What you need to do >> Using the data beneath, show every line that includes the word "mnoise".
>> start Stored data
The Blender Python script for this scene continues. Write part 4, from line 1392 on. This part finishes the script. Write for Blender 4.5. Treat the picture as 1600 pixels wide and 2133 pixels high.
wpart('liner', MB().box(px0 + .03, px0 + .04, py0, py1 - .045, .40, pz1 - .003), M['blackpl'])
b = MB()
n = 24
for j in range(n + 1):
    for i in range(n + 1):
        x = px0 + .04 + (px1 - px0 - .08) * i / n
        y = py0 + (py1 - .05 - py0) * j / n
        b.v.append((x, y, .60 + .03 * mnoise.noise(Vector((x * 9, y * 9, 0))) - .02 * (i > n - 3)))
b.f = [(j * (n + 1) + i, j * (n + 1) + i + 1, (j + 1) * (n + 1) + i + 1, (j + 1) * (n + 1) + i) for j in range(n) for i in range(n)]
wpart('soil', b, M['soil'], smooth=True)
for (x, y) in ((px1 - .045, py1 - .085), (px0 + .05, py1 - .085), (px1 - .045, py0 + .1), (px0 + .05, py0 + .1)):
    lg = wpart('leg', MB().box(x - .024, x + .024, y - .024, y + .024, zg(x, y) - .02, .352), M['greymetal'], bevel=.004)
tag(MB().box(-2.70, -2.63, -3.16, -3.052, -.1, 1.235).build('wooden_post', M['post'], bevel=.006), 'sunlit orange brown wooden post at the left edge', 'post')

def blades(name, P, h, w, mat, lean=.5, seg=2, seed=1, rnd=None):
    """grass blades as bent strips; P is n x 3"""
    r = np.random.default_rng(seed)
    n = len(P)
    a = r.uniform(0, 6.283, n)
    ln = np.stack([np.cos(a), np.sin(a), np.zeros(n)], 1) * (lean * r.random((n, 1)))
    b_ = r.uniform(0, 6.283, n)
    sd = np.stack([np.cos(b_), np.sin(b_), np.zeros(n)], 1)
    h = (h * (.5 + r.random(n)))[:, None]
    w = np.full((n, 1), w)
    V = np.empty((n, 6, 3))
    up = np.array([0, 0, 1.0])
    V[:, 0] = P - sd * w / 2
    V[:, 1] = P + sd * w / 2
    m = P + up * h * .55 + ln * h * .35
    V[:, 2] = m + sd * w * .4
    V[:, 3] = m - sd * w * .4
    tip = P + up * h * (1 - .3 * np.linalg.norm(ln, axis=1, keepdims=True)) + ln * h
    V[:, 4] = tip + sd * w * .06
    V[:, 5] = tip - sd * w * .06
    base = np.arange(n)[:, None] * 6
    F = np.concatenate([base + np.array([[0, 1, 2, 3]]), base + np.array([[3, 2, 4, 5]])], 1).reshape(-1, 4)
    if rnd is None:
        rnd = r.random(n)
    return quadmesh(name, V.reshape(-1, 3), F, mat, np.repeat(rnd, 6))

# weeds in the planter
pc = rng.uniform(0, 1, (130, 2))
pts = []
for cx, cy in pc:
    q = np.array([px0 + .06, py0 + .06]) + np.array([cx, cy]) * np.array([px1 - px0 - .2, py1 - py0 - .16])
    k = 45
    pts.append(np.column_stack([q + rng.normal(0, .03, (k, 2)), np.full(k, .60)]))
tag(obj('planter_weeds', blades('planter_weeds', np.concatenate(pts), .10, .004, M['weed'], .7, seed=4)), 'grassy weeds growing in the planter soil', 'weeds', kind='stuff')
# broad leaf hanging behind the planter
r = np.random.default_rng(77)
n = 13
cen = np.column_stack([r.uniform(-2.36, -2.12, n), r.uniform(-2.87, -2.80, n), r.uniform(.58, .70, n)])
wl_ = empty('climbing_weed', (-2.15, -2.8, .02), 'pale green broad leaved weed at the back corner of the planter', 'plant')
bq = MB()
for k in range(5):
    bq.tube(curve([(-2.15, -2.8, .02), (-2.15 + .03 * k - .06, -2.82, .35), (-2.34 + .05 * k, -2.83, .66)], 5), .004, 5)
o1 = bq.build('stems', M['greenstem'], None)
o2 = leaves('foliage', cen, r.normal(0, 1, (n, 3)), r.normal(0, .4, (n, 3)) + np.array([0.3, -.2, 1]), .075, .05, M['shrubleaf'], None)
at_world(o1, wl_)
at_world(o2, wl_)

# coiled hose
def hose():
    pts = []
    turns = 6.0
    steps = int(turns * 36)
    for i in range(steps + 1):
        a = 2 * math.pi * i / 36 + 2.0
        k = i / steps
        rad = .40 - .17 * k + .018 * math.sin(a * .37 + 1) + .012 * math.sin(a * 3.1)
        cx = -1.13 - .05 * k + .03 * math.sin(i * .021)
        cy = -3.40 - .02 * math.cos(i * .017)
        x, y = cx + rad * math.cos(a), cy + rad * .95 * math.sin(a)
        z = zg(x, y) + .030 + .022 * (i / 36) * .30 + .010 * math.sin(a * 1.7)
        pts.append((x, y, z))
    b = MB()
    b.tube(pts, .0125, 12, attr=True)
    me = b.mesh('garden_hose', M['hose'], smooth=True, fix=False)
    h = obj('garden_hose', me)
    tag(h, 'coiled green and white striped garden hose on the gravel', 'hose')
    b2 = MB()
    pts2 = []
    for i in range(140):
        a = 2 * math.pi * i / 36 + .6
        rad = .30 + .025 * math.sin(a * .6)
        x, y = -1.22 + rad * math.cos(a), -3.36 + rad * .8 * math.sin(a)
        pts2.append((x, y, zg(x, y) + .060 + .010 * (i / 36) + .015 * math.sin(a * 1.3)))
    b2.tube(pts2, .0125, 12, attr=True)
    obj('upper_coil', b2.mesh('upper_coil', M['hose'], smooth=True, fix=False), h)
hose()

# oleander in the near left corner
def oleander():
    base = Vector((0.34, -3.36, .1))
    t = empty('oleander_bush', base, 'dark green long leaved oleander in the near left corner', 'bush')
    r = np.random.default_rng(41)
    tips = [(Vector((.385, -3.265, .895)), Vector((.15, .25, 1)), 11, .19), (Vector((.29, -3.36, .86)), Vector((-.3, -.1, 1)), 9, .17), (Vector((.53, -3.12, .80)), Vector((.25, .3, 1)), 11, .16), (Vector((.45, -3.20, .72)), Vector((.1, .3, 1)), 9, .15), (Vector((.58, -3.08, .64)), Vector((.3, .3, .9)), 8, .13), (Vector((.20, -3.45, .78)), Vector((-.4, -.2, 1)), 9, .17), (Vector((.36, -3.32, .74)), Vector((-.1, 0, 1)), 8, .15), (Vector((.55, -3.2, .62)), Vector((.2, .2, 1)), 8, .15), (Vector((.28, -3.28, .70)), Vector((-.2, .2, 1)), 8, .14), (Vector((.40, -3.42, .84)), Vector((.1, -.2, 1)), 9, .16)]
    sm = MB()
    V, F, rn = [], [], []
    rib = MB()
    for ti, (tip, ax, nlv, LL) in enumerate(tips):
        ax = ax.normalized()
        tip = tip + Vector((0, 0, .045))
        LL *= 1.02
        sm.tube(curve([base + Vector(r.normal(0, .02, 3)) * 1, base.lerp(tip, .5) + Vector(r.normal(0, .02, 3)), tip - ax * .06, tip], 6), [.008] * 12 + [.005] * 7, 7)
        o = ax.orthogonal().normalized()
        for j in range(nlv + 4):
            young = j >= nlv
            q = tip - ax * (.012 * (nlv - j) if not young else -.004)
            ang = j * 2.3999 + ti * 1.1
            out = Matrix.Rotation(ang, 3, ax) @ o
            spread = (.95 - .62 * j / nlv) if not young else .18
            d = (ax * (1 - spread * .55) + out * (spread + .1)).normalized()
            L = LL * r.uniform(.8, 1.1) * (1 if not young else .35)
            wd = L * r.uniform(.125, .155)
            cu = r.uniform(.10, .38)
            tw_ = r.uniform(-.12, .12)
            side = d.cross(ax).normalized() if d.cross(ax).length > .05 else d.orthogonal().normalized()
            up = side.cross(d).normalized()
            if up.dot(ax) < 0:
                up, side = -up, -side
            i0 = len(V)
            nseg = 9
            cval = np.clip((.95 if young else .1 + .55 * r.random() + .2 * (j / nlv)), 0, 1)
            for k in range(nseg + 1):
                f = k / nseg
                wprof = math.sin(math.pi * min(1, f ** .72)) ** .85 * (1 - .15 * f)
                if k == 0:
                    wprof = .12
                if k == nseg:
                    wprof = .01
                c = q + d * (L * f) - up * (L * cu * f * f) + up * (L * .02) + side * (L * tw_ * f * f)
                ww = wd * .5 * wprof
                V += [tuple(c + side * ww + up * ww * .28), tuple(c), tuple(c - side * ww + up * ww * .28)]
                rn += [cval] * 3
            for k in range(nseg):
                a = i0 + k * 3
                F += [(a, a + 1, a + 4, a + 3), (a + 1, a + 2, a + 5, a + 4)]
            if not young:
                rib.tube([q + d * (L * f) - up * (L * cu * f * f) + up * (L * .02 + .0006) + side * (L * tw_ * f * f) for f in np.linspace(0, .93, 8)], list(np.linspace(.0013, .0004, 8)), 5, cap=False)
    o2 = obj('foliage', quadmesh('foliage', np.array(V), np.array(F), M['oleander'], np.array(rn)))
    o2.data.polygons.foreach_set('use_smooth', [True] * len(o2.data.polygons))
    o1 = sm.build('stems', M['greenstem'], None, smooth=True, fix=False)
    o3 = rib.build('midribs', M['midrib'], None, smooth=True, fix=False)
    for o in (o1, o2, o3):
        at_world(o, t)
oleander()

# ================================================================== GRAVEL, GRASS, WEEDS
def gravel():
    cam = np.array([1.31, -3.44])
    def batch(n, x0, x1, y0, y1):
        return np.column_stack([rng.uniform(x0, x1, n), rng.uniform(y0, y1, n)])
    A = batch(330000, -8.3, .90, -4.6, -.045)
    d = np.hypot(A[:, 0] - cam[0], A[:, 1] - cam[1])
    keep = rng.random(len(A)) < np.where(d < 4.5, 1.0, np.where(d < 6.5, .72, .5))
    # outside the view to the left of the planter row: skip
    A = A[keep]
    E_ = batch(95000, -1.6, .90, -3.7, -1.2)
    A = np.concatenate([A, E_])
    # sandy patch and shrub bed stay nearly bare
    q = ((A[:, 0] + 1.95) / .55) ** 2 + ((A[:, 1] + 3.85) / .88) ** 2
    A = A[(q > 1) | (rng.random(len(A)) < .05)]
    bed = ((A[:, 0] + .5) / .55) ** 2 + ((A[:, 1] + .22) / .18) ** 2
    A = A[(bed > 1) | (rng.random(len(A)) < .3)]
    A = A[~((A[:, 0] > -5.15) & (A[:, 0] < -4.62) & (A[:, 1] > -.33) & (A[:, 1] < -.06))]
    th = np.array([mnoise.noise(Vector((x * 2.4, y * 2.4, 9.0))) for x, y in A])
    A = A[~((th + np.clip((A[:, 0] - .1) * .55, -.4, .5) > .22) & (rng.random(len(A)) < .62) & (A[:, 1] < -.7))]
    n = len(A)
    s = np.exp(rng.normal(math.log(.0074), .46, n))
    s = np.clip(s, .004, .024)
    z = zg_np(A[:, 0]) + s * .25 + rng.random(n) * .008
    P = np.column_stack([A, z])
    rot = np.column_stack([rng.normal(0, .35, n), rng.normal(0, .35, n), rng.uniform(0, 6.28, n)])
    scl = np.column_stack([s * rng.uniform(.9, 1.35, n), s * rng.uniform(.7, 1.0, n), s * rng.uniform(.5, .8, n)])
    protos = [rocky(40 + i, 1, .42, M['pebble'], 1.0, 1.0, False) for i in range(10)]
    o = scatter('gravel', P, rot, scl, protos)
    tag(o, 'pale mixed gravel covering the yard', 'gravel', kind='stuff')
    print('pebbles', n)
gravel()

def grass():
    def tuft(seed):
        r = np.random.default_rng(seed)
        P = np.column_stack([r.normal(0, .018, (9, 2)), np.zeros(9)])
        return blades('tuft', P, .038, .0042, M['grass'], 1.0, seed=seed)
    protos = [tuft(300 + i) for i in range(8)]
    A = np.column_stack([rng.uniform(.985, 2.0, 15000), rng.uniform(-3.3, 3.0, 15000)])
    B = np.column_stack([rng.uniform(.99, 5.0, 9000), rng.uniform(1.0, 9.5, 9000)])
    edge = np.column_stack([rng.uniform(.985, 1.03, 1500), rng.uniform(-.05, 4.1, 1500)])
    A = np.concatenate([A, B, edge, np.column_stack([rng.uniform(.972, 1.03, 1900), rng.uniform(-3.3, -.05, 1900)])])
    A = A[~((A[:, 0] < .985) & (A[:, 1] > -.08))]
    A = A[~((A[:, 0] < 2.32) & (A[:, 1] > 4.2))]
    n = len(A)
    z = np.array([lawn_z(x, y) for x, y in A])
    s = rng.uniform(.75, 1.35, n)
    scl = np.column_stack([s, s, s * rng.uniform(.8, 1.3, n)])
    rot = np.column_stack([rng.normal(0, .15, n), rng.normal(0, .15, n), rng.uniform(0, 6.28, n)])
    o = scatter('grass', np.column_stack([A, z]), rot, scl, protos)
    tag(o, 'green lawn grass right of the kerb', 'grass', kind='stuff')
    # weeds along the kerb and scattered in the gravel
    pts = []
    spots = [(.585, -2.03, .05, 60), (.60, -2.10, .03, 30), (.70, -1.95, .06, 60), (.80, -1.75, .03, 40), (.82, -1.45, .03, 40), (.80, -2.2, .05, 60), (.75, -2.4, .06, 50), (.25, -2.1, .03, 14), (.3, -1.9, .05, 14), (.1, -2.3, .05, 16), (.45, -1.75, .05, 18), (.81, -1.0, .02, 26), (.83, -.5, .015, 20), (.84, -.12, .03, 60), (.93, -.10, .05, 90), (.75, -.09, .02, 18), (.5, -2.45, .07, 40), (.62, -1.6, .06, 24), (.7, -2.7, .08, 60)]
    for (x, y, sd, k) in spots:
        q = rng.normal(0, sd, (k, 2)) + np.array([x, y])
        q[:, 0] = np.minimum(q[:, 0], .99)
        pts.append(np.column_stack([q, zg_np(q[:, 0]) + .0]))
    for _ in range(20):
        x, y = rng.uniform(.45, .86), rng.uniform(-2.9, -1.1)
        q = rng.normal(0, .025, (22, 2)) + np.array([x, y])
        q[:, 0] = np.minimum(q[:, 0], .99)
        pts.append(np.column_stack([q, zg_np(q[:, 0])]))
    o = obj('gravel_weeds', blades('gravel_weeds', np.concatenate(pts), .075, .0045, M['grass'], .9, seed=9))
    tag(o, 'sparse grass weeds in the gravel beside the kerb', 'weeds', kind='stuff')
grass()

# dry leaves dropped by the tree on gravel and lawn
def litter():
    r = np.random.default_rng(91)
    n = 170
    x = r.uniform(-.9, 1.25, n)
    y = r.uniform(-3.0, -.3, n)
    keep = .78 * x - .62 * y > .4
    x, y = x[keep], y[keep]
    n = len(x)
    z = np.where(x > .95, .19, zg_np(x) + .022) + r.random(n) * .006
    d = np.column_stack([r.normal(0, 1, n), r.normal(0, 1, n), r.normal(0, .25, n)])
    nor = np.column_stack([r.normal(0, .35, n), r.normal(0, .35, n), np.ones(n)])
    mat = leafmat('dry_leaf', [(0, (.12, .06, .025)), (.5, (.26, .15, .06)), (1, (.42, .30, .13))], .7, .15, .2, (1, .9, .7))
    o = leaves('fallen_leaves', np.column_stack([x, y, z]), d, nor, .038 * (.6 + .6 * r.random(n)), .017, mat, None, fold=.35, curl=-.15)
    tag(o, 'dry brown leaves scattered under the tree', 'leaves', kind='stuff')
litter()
>> end Stored data
Task response >>
        b.v.append((x, y, .60 + .03 * mnoise.noise(Vector((x * 9, y * 9, 0))) - .02 * (i > n - 3)))
    th = np.array([mnoise.noise(Vector((x * 2.4, y * 2.4, 9.0))) for x, y in A])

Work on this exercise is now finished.